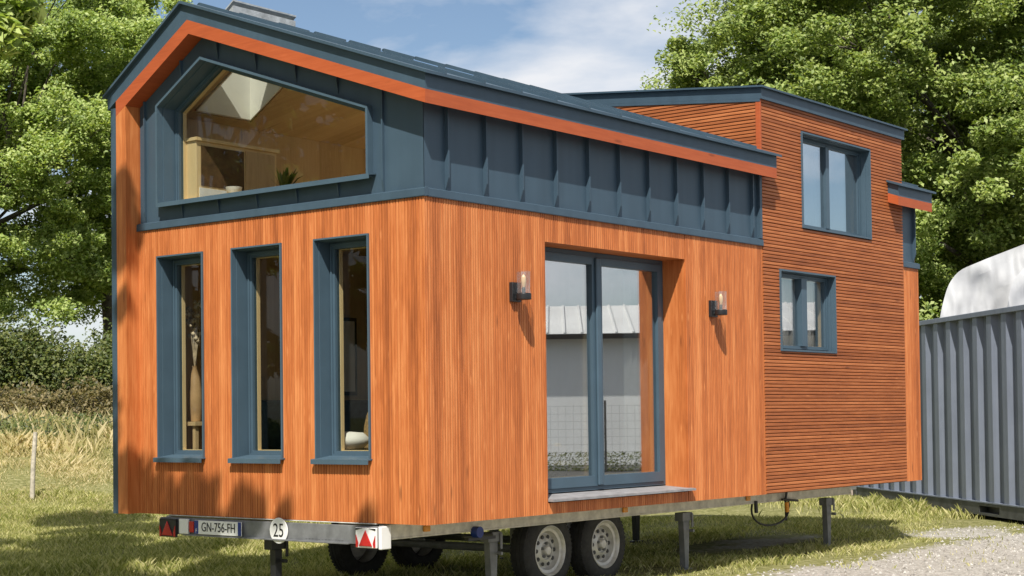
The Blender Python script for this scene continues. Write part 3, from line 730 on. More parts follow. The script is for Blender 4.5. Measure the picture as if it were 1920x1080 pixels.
part(MB().box(px_+.0, px_+.02, py_+.36, py_+.47, pz_-.06, pz_+.062), 'bracket_panel', 'white_plastic', plate, bevel=.004)
disc = part(MB().lathe([(0, 0), (.098, 0), (.10, .002), (.10, .006), (0, .006)], (-.044, 1.505, -.086), 'x', 40), 'speed_disc', 'white_plastic', smooth=30)
glyph('25', .15, 'black', disc, lambda a, b, c: (-.0446-c, 1.505-a, -.088+b), sx=.82)
def tail_light(y, lb, hous='white_plastic'):
    e = empty('tail_light', (-.035, y, -.106-GZ), parent=house); e['label'] = lb
    MB().box(-.02, .0, -.105, .105, -.075, .075).build('housing', M[hous], e, bevel=.004)
    MB().prism([[(-.068, -.062), (.068, -.062), (0, .058)]], lambda a, z, d: (d, a, z), -.030, -.0205).build('reflector', M['red_lens'], e, bevel=.004)
    for s in (-1, 1): m = MB().prism([[(s*.098, -.07), (s*.098, .02), (s*.074, -.04), (s*.080, -.07)]], lambda a, z, d: (d, a, z), -.026, -.0205); m.build('lens', M['red_lens'], e)
    for s in (-1, 1): m = MB().prism([[(s*.1, .07), (s*.1, .055), (s*.03, .07)]], lambda a, z, d: (d, a, z), -.024, -.0205); m.build('trim', M['black'], e)
tail_light(.565, 'tail light near the corner'); tail_light(2.812, 'tail light near the timber fin, housing coloured as in shade', 'dark_metal')  # fin-side housing coloured dark to paint in its shade
for x in (.482, 3.143, 5.3):
    o = part(MB().box(x-.035, x+.035, CY0-.022, CY0-.003, -.09, -.045), 'marker_light', 'amber_lens', bevel=.006)
cb = MB(); pts = []
for k in range(15):
    a = math.pi*k/14; pts.append((5.73-.37*math.cos(a), .43+.03*math.sin(a*2), -.13-.23*math.sin(a)))
cb.tube(pts, .011, 8); cb.tube([(6.06, .42, .0), (6.04, .43, -.12), (6.07, .44, -.33)], .013, 8); cb.tube([(5.95, .42, -.11), (6.25, .40, -.135)], .012, 8); cb.tube([(5.45, .44, -.10), (5.46, .44, -.22)], .02, 8)
part(cb, 'cable', 'dark_metal', smooth=60)
hc = MB().tube([(6.03, .41, -.14), (6.04, .41, -.24)], .022, 10); part(hc, 'cable_plug', 'amber_lens', smooth=40)

# ------------------------------------------------------------------ things inside the house
cab = empty('cabinet', (.7, 2.86, 2.472), 'pale wooden cabinet standing in the loft behind the gable window', 'cabinet')
rel(MB().box(.25, 1.17, 2.775, 2.97, 2.474, 3.135).build('cabinet_body', M['pine'], cab, bevel=.003))
rel(MB().box(.235, 1.19, 2.755, 2.975, 3.1355, 3.165).build('cabinet_top', M['pine'], cab, bevel=.003))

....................

Write out the listing word for word, omitting the pictures it holds.

The Blender Python script for this scene continues. Write part 3, from line 730 on. More parts follow. The script is for Blender 4.5. Measure the picture as if it were 1920x1080 pixels.
part(MB().box(px_+.0, px_+.02, py_+.36, py_+.47, pz_-.06, pz_+.062), 'bracket_panel', 'white_plastic', plate, bevel=.004)
disc = part(MB().lathe([(0, 0), (.098, 0), (.10, .002), (.10, .006), (0, .006)], (-.044, 1.505, -.086), 'x', 40), 'speed_disc', 'white_plastic', smooth=30)
glyph('25', .15, 'black', disc, lambda a, b, c: (-.0446-c, 1.505-a, -.088+b), sx=.82)
def tail_light(y, lb, hous='white_plastic'):
    e = empty('tail_light', (-.035, y, -.106-GZ), parent=house); e['label'] = lb
    MB().box(-.02, .0, -.105, .105, -.075, .075).build('housing', M[hous], e, bevel=.004)
    MB().prism([[(-.068, -.062), (.068, -.062), (0, .058)]], lambda a, z, d: (d, a, z), -.030, -.0205).build('reflector', M['red_lens'], e, bevel=.004)
    for s in (-1, 1): m = MB().prism([[(s*.098, -.07), (s*.098, .02), (s*.074, -.04), (s*.080, -.07)]], lambda a, z, d: (d, a, z), -.026, -.0205); m.build('lens', M['red_lens'], e)
    for s in (-1, 1): m = MB().prism([[(s*.1, .07), (s*.1, .055), (s*.03, .07)]], lambda a, z, d: (d, a, z), -.024, -.0205); m.build('trim', M['black'], e)
tail_light(.565, 'tail light near the corner'); tail_light(2.812, 'tail light near the timber fin, housing coloured as in shade', 'dark_metal')  # fin-side housing coloured dark to paint in its shade
for x in (.482, 3.143, 5.3):
    o = part(MB().box(x-.035, x+.035, CY0-.022, CY0-.003, -.09, -.045), 'marker_light', 'amber_lens', bevel=.006)
cb = MB(); pts = []
for k in range(15):
    a = math.pi*k/14; pts.append((5.73-.37*math.cos(a), .43+.03*math.sin(a*2), -.13-.23*math.sin(a)))
cb.tube(pts, .011, 8); cb.tube([(6.06, .42, .0), (6.04, .43, -.12), (6.07, .44, -.33)], .013, 8); cb.tube([(5.95, .42, -.11), (6.25, .40, -.135)], .012, 8); cb.tube([(5.45, .44, -.10), (5.46, .44, -.22)], .02, 8)
part(cb, 'cable', 'dark_metal', smooth=60)
hc = MB().tube([(6.03, .41, -.14), (6.04, .41, -.24)], .022, 10); part(hc, 'cable_plug', 'amber_lens', smooth=40)

# ------------------------------------------------------------------ things inside the house
cab = empty('cabinet', (.7, 2.86, 2.472), 'pale wooden cabinet standing in the loft behind the gable window', 'cabinet')
rel(MB().box(.25, 1.17, 2.775, 2.97, 2.474, 3.135).build('cabinet_body', M['pine'], cab, bevel=.003))
rel(MB().box(.235, 1.19, 2.755, 2.975, 3.1355, 3.165).build('cabinet_top', M['pine'], cab, bevel=.003))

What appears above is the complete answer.